The non-dimensional dissipation rate $C_{\unicode[STIX]{x1D700}}=\unicode[STIX]{x1D700}L/u^{\prime 3}$, where $\unicode[STIX]{x1D700}$, $L$ and $u^{\prime }$ are the viscous energy dissipation rate, integral length scale of turbulence and root-mean-square of the velocity fluctuations, respectively, is computed and analysed within the turbulent/non-turbulent interfacial (TNTI) layer using direct numerical simulations of a planar jet, mixing layer and shear free turbulence. The TNTI layer that separates the turbulent and non-turbulent regions exists at the edge of free shear turbulent flows and turbulent boundary layers, and comprises both the viscous superlayer and turbulent sublayer regions. The computation of $C_{\unicode[STIX]{x1D700}}$ is made possible by the introduction of an original procedure, based on local volume averages within spheres of radius $r$, combined with conditional sampling as a function of the location with respect to the TNTI layer. The new procedure allows for a detailed investigation of the scale dependence of several turbulent quantities near the TNTI layer.
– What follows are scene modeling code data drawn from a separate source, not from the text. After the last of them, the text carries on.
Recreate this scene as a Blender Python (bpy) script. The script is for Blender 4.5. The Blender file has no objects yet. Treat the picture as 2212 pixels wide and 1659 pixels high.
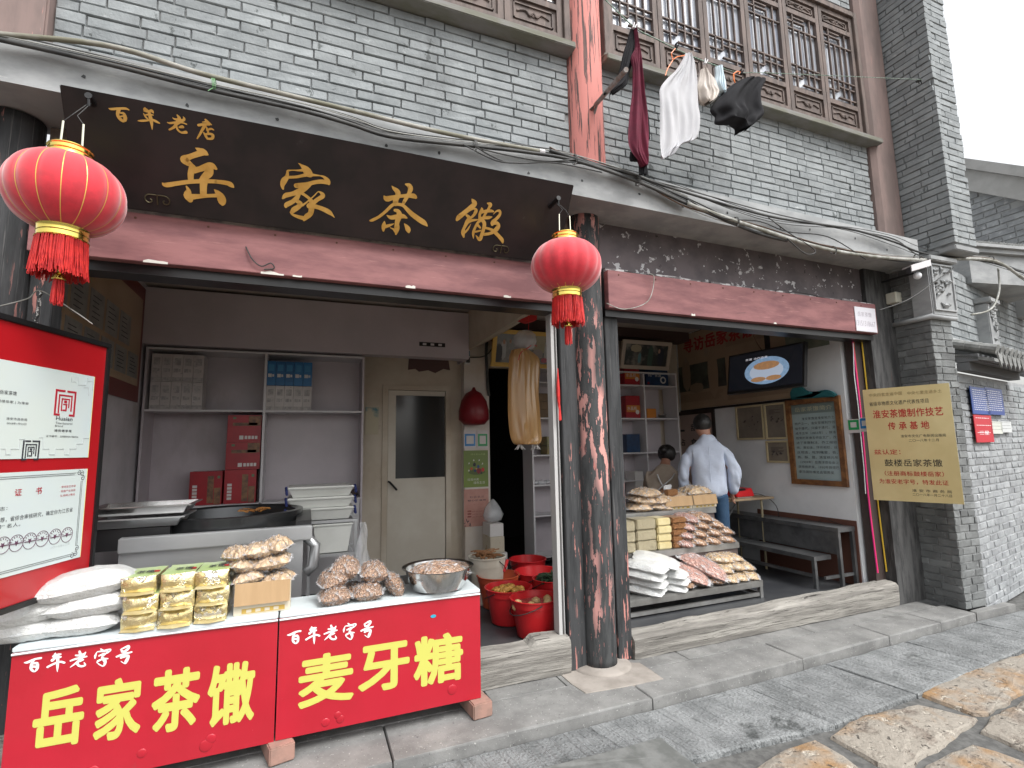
import bpy, bmesh, math, random
from mathutils import Vector, Matrix, noise
random.seed(7)
sc = bpy.context.scene
# ------------------------------------------------------------------ camera
W, H_, FPX = 2212.0, 1659.0, 1100.7
YAW, PITCH, ROLL = math.radians(21.957), math.radians(7.184), math.radians(-1.1258)
fwd = Vector((math.sin(YAW)*math.cos(PITCH), math.cos(YAW)*math.cos(PITCH), math.sin(PITCH)))
r0 = Vector((math.cos(YAW), -math.sin(YAW), 0)); u0 = r0.cross(fwd)
cr, sr = math.cos(ROLL), math.sin(ROLL)
rgt = cr*r0 + sr*u0; upv = -sr*r0 + cr*u0
CAM = Vector((0, 0, 1.6))
cam = bpy.data.cameras.new('camera'); co = bpy.data.objects.new('camera', cam)
sc.collection.objects.link(co); sc.camera = co
cam.sensor_width = 36.0; cam.lens = 36.0*FPX/W; cam.clip_start = 0.05; cam.clip_end = 500
Mx = Matrix((rgt, upv, -fwd)).transposed().to_4x4(); Mx.translation = CAM
co.matrix_world = Mx
# ------------------------------------------------------------------ light
world = bpy.data.worlds.new('World'); sc.world = world; world.use_nodes = True
wn, wl = world.node_tree.nodes, world.node_tree.links; wn.clear()
wo = wn.new('ShaderNodeOutputWorld'); bg = wn.new('ShaderNodeBackground'); bg.inputs[1].default_value = 0.15
sky = wn.new('ShaderNodeTexSky'); sky.sky_type = 'NISHITA'; sky.sun_disc = False
SUN_EL, SUN_AZ = math.radians(55), math.radians(155)      # azimuth measured clockwise from +Y
sky.sun_elevation = SUN_EL; sky.sun_rotation = SUN_AZ; sky.dust_density = 4.0; sky.air_density = 1.5
hs = wn.new('ShaderNodeHueSaturation'); hs.inputs['Saturation'].default_value = 0.12; hs.inputs['Value'].default_value = 1.0
wl.new(sky.outputs[0], hs.inputs['Color']); wl.new(hs.outputs[0], bg.inputs[0]); wl.new(bg.outputs[0], wo.inputs[0])
sun = bpy.data.lights.new('sun', 'SUN'); sun.energy = 1.2; sun.angle = math.radians(25); sun.color = (1, .975, .94)
so = bpy.data.objects.new('sun', sun); sc.collection.objects.link(so)
sd = Vector((math.sin(SUN_AZ)*math.cos(SUN_EL), math.cos(SUN_AZ)*math.cos(SUN_EL), math.sin(SUN_EL)))
so.rotation_euler = sd.to_track_quat('Z', 'Y').to_euler()
sc.view_settings.view_transform = 'Standard'; sc.view_settings.look = 'None'
sc.view_settings.exposure = 0.92; sc.view_settings.gamma = 1
sc.cycles.use_denoising = True; sc.cycles.max_bounces = 8; sc.cycles.diffuse_bounces = 5
sc.cycles.caustics_reflective = False; sc.cycles.caustics_refractive = False
# ------------------------------------------------------------------ measuring: photo point (2212 wide) -> point on a plane
def ray(x, y): return (x-W/2)*rgt - (y-H_/2)*upv + FPX*fwd
def FY(x, y, Y): d = ray(x, y); return CAM + d*(Y/d.y)
def GZ(x, y, Z=0.): d = ray(x, y); return CAM + d*((Z-CAM.z)/d.z)
def FX(x, y, X): d = ray(x, y); return CAM + d*(X/d.x)
class Plane:
    def __init__(s, o, u, v):
        s.o = Vector(o); s.u = Vector(u).normalized(); s.n = s.u.cross(Vector(v)).normalized(); s.v = s.n.cross(s.u)
        if s.n.dot(CAM-s.o) < 0: s.n = -s.n
    def uv(s, x, y):
        d = ray(x, y); t = (s.o-CAM).dot(s.n)/d.dot(s.n); p = CAM+d*t-s.o
        return p.dot(s.u), p.dot(s.v)
    def pt(s, u, v, n=0): return s.o+s.u*u+s.v*v+s.n*n
    def off(s, n): q = Plane(s.o+s.n*n, s.u, s.v); return q
def PY(Y): return Plane((0, Y, 0), (1, 0, 0), (0, 0, 1))
def PXR(X): return Plane((X, 0, 0), (0, -1, 0), (0, 0, 1))     # wall on the right, seen from the left
def PXL(X): return Plane((X, 0, 0), (0, 1, 0), (0, 0, 1))
# ------------------------------------------------------------------ materials
MATS = {}
def pmat(name, c1, c2=None, scale=4., lo=.4, hi=.6, rough=.7, metal=0., bump=0., bscale=60., stretch=(1, 1, 1), spots=(), coat=0., sheen=0.,
         rnd=0., spec=.5, emit=0., detail=4., alpha=1., trans=0., aniso=0., world=False, bdist=.003, rrange=0., sss=0.):
    if name in MATS: return MATS[name]
    m = bpy.data.materials.new(name); m.use_nodes = True; MATS[name] = m
    n, l = m.node_tree.nodes, m.node_tree.links
    b = n['Principled BSDF']; b.inputs['Roughness'].default_value = rough; b.inputs['Metallic'].default_value = metal
    b.inputs['Specular IOR Level'].default_value = spec
    if coat: b.inputs['Coat Weight'].default_value = coat; b.inputs['Coat Roughness'].default_value = .12
    if sheen: b.inputs['Sheen Weight'].default_value = sheen; b.inputs['Sheen Roughness'].default_value = .5
    if trans: b.inputs['Transmission Weight'].default_value = trans; b.inputs['IOR'].default_value = 1.1
    if alpha < 1: b.inputs['Alpha'].default_value = alpha
    if emit: b.inputs['Emission Color'].default_value = (*c1, 1); b.inputs['Emission Strength'].default_value = emit
    tc = n.new('ShaderNodeTexCoord'); mp = n.new('ShaderNodeMapping'); mp.inputs['Scale'].default_value = stretch
    if world:
        ge = n.new('ShaderNodeNewGeometry'); l.new(ge.outputs['Position'], mp.inputs[0])
    else:
        oi = n.new('ShaderNodeObjectInfo'); ad = n.new('ShaderNodeVectorMath'); ad.operation = 'ADD'
        sm = n.new('ShaderNodeVectorMath'); sm.operation = 'SCALE'; sm.inputs[3].default_value = 37.
        cb = n.new('ShaderNodeCombineXYZ')
        for k in range(3): l.new(oi.outputs['Random'], cb.inputs[k])
        l.new(cb.outputs[0], sm.inputs[0]); l.new(tc.outputs['Object'], ad.inputs[0]); l.new(sm.outputs[0], ad.inputs[1])
        l.new(ad.outputs[0], mp.inputs[0])
    col = None
    def nz(sca, det, src=mp):
        t = n.new('ShaderNodeTexNoise'); t.inputs['Scale'].default_value = sca; t.inputs['Detail'].default_value = det
        t.inputs['Roughness'].default_value = .62
        l.new(src.outputs[0], t.inputs['Vector']); return t
    def mixc(a, bb, f):
        x = n.new('ShaderNodeMix'); x.data_type = 'RGBA'
        for s_, k in ((a, 6), (bb, 7)):
            if isinstance(s_, tuple): x.inputs[k].default_value = (*s_, 1)
            else: l.new(s_, x.inputs[k])
        l.new(f, x.inputs[0]); return x.outputs[2]
    def ramp(src, a, bb):
        r = n.new('ShaderNodeMapRange'); r.inputs[1].default_value = a; r.inputs[2].default_value = bb; r.clamp = True
        l.new(src, r.inputs[0]); return r.outputs[0]
    if c2 is not None: col = mixc(c1, c2, ramp(nz(scale, detail).outputs[0], lo, hi))
    hs_ = []
    for sp in spots:
        c, s_, th = sp[:3]; st = sp[3] if len(sp) > 3 else (1, 1, 1); soft = sp[4] if len(sp) > 4 else .02
        m2 = n.new('ShaderNodeMapping'); m2.inputs['Scale'].default_value = st; l.new(mp.outputs[0], m2.inputs[0])
        m2.inputs['Location'].default_value = (s_*1.7, s_*.3, c[0]*40)
        f = ramp(nz(s_, 5, m2).outputs[0], th, th+soft)
        if len(sp) > 5:                                   # second, large mask gathers the patches
            f2 = ramp(nz(sp[5], 2, m2).outputs[0], .47, .55); mu = n.new('ShaderNodeMath'); mu.operation = 'MULTIPLY'
            l.new(f, mu.inputs[0]); l.new(f2, mu.inputs[1]); f = mu.outputs[0]
        col = mixc(col if col is not None else c1, c, f); hs_.append(f)
    if rnd:
        oi2 = n.new('ShaderNodeObjectInfo'); at = n.new('ShaderNodeAttribute'); at.attribute_name = 'rnd'
        a2 = n.new('ShaderNodeMath'); a2.operation = 'ADD'; l.new(oi2.outputs['Random'], a2.inputs[0]); l.new(at.outputs['Fac'], a2.inputs[1])
        fr = n.new('ShaderNodeMath'); fr.operation = 'FRACT'; l.new(a2.outputs[0], fr.inputs[0])
        v = n.new('ShaderNodeMapRange'); v.inputs[3].default_value = 1-rnd; v.inputs[4].default_value = 1+rnd; l.new(fr.outputs[0], v.inputs[0])
        h = n.new('ShaderNodeHueSaturation'); l.new(v.outputs[0], h.inputs['Value'])
        if col is None: h.inputs['Color'].default_value = (*c1, 1)
        else: l.new(col, h.inputs['Color'])
        col = h.outputs[0]
    if col is None: b.inputs['Base Color'].default_value = (*c1, 1)
    else: l.new(col, b.inputs['Base Color'])
    if rrange:
        rr = n.new('ShaderNodeMapRange'); rr.inputs[1].default_value = .3; rr.inputs[2].default_value = .7
        rr.inputs[3].default_value = rough-rrange; rr.inputs[4].default_value = rough+rrange
        l.new(nz(scale*2.3, 4).outputs[0], rr.inputs[0]); l.new(rr.outputs[0], b.inputs['Roughness'])
    if bump or hs_ and bump >= 0:
        bp = n.new('ShaderNodeBump'); bp.inputs['Strength'].default_value = bump or .3; bp.inputs['Distance'].default_value = bdist
        src = nz(bscale, 6).outputs[0]
        for f in hs_:
            ma = n.new('ShaderNodeMath'); ma.operation = 'MULTIPLY_ADD'; ma.inputs[1].default_value = -.6; l.new(f, ma.inputs[0]); l.new(src, ma.inputs[2]); src = ma.outputs[0]
        l.new(src, bp.inputs['Height']); l.new(bp.outputs[0], b.inputs['Normal'])
    return m
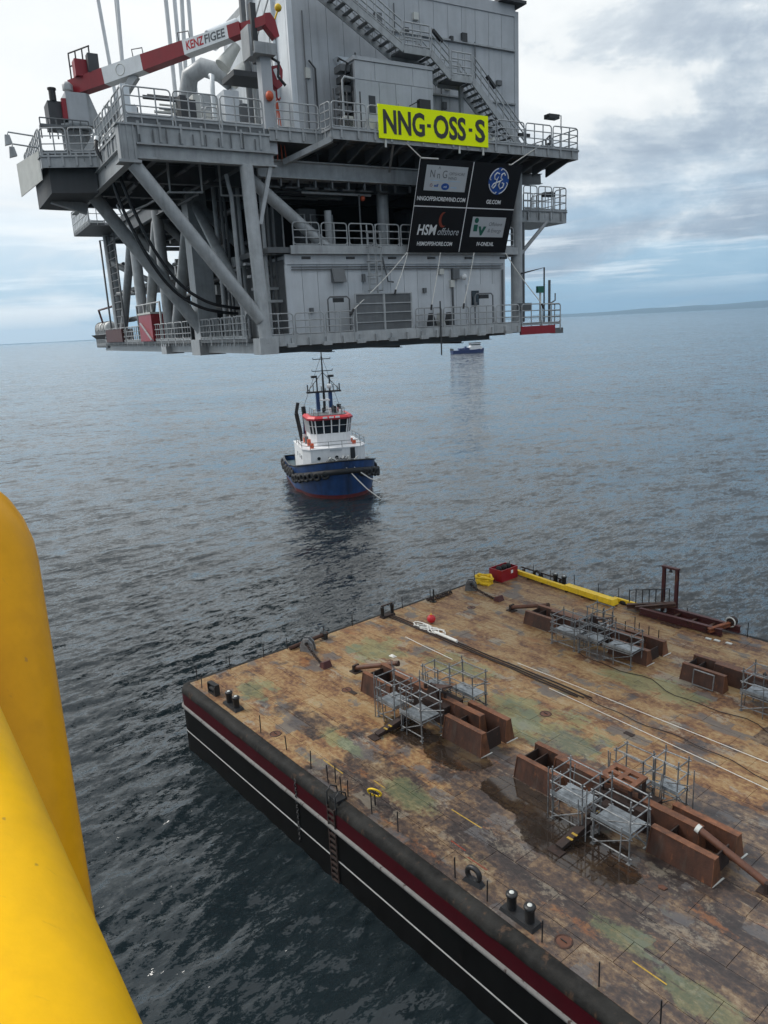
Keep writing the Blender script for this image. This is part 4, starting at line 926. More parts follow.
def build_crane():
    r = pthing('deck_crane', 'red and white striped deck crane boom lettered KENZFIGEE on a grey pedestal', 'crane', (-7.9, 11.2, 11.9))
    o = Vector((-7.9, 11.2, 11.9)); V = lambda x, y, z: Vector((x, y, z)) - o
    MB().lathe([(.8, 0), (.8, 1.6), (1.05, 1.65), (1.05, 1.9)], (1.0, -.4, 0), 20).build('pedestal', 'steel_grey', r)
    MB().box(.55, 1.75, -1.3, .5, 1.85, 3.6).build('machinery_house', 'cladding', r)
    MB().prism([(1.751, 1.85), (2.5, 1.9), (1.9, 3.6), (1.751, 3.6)], 'y', -1.2, -.4).build('house_cheek', 'steel_grey', r)
    MB().box(-.45, .5, -1.0, .5, 1.7, 3.1).build('engine_box', 'steel_dark', r)
    MB().tube((-.1, -.9, 3.1), (-.1, -.9, 3.7), .20, 10).build('exhaust', 'black_steel', r); MB().tube((-.1, -.9, 3.7), (-.1, -.9, 3.8), .25, 10).build('exhaust_cap', 'black_steel', r)
    MB().box(.28, .54, -1.35, -1.05, 2.1, 3.2).build('red_cylinder', 'red_paint', r)
    MB().lathe([(.3, 3.75), (.3, 4.05), (.15, 4.2), (.01, 4.22)], (.8, -.9, 0), 12).build('dome', 'steel_grey', r)
    dk = MB()
    for a in range(7): p = (-1.1 + a * .45, -1.55); dk.tube((p[0], p[1], .9), (p[0], p[1], 2.0), .04, 5)
    dk.tube((-1.1, -1.55, 2.0), (1.6, -1.55, 2.0), .04, 5); dk.box(-1.1, 1.7, -1.6, -1.0, 1.55, 1.68); dk.build('crane_walkway', 'steel_mid', r)
    # boom
    p0, p1 = V(-6.7, 10.9, 15.92), V(2.2, .6, 17.55)
    dv = (p1 - p0).normalized(); L = (p1 - p0).length
    side = dv.cross(Vector((0, 0, 1))).normalized(); upv = side.cross(dv).normalized()
    def seg(nm, t0, t1, h0, h1, wd, m, par=r):
        a, b = p0 + dv * L * t0, p0 + dv * L * t1
        def ring(c, h): return [c - side * wd / 2 - upv * h / 2, c + side * wd / 2 - upv * h / 2, c + side * wd / 2 + upv * h / 2, c - side * wd / 2 + upv * h / 2]
        mb = MB(); vs = ring(a, h0) + ring(b, h1); mb.add(vs, [(0, 1, 2, 3), (7, 6, 5, 4), (0, 4, 5, 1), (1, 5, 6, 2), (2, 6, 7, 3), (3, 7, 4, 0)])
        return mb.build(nm, m, par)
    hb = lambda t: 1.35 + (.80 - 1.35) * max(0, (t - .1)) / .9
    cuts = [(0, .184, 'red_paint', 1), (.184, .384, 'white_paint', 1), (.384, .591, 'red_paint', 1), (.591, .802, 'white_paint', 1), (.802, .857, 'red_paint', 1)]
    hs = {0: .84, .184: .88, .384: .84, .591: .74, .802: .64, .857: .62}
    # sections match the stripes seen on the boom
    for t0, t1, m, _ in cuts: seg('boom_section', t0, t1, hs[t0], hs[t1], .66, m)
    seg('boom_tip', .857, .97, .50, .46, .46, 'red_paint'); 
    tp = p0 + dv * L * .965
    MB().prism([(-.15, -.3), (.35, -.85), (.6, -.72), (.42, .05), (.15, .36), (-.15, .3)], 'y', -.25, .25).build('boom_head', 'red_paint', r, loc=tp)
    MB().tube(tp + Vector((.5, 0, .15)), tp + Vector((.75, 0, .7)), .05, 6).build('tip_lamp_arm', 'barge_yellow', r); MB().ball(tp + Vector((.75, 0, .75)), .2).build('tip_lamp', 'barge_yellow', r)
    # lettering runs along the near face of the boom
    nrm = side if side.dot(Vector((.5, -.86, 0))) > 0 else -side
    X = dv; Yv = upv
    Rm = Matrix((X, Yv, nrm)).transposed().to_4x4()
    for body, ta, tb, m in (('KENZ', .606, .690, 'red_letter'), ('FIGEE', .694, .790, 'grey_letter')):
        o_ = text('lettering', body, .6, m, r, (0, 0, 0), (0, 0, 0), 1, .014, shear=.08)
        fit(o_, 0, L * (tb - ta), -.20, .24); o_.location = (0, 0, 0)
        Ms = Rm.copy(); Ms.translation = p0 + dv * L * ta + nrm * .336 - upv * .20; o_.matrix_local = Ms
    c = p0 + dv * L * .275 + nrm * .335
    rg = MB().torus((0, 0, 0), .30, .025, 'z', 20, 5).build('round_plate', 'offwhite_panel', r); Ms = Rm.copy(); Ms.translation = c; rg.matrix_local = Ms
    for t in (.36, .59):
        a = p0 + dv * L * t + upv * .4; MB().path([a - dv * .35, a - dv * .35 + upv * .55, a + dv * .35 + upv * .45, a + dv * .35], .035, 5).build('hand_hoop', 'steel_mid', r)
    a = p0 + dv * L * .07 + upv * .42
    cgp = MB()
    for k in range(4):
        b = a + dv * (k * .5 - .9); cgp.tube(b, b + Vector((0, 0, 1.5)), .045, 5)
    for z in (.8, 1.5): cgp.tube(a - dv * .9 + Vector((0, 0, z)), a + dv * .65 + Vector((0, 0, z)), .045, 5)
    cgp.build('winch_cage', 'steel_dark', r)
    MB().box(-.5, .4, -.4, .4, 0, .9).build('winch', 'red_paint', r, loc=a - Vector((0, 0, .05))); MB().box(-.3, .3, -.3, .3, .0, 1.0).build('winch_motor', 'steel_dark', r, loc=a + dv * .75)
    # luffing strut under the boom
    MB().bar(V(-6.6, 9.8, 12.1), p0 + dv * L * .33 - upv * .42, .36, .42).build('boom_strut', 'steel_grey', r)
    # hoist wires and hook block
    hk = tp + Vector((.28, 0, -2.6))
    MB().tube(tp + Vector((.1, 0, -.5)), hk + Vector((-.12, 0, .3)), .02, 5).build('hoist_wire', 'steel_dark', r); MB().tube(tp + Vector((.48, 0, -.75)), hk + Vector((.2, 0, .3)), .02, 5).build('hoist_wire', 'steel_dark', r)
    hb_ = MB().prism([(-.32, .35), (.25, .5), (.38, .25), (.3, -.55), (.0, -.75), (-.28, -.5)], 'y', -.22, .22).build('hook_block', 'red_paint', r, loc=hk)
    MB().prism([(-.2, .2), (.0, .3), (.2, -.1), (.02, -.3)], 'y', -.235, -.222).build('stripe', 'white_paint', hb_)
    MB().path([(0, 0, -.7), (0, 0, -1.1), (.12, 0, -1.25), (.2, 0, -1.1)], .06, 6).build('hook', 'red_paint', hb_)
    sg = MB()
    for k in range(4): sg.path([hk + Vector((0, 0, -1.1)), hk + Vector((-.25 + .17 * k, .1 * k, -2.4)), hk + Vector((-.5 + .32 * k, .1 * k, -4.3))], .03, 5)
    sg.build('rigging_chain', 'orange_paint', r)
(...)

An important achievement of this procedure consists in permitting the computation of the turbulent integral scale within the TNTI layer, which is shown to be approximately constant. Both the non-dimensional dissipation rate and turbulent Reynolds number $Re_{\unicode[STIX]{x1D706}}$ vary in space within the TNTI layer, where two relations are observed: $C_{\unicode[STIX]{x1D700}}\sim Re_{\unicode[STIX]{x1D706}}^{-1}$ and $C_{\unicode[STIX]{x1D700}}\sim Re_{\unicode[STIX]{x1D706}}^{-2}$. Specifically, whereas the viscous superlayer and part of the turbulent sublayer display $C_{\unicode[STIX]{x1D700}}\sim Re_{\unicode[STIX]{x1D706}}^{-2}$, the remaining of the turbulent sublayer exhibits $C_{\unicode[STIX]{x1D700}}\sim Re_{\unicode[STIX]{x1D706}}^{-1}$, which is consistent with non-equilibrium turbulence (Vassilicos, Annu. Rev. Fluid Mech. vol. 47, 2015, pp. 95–114).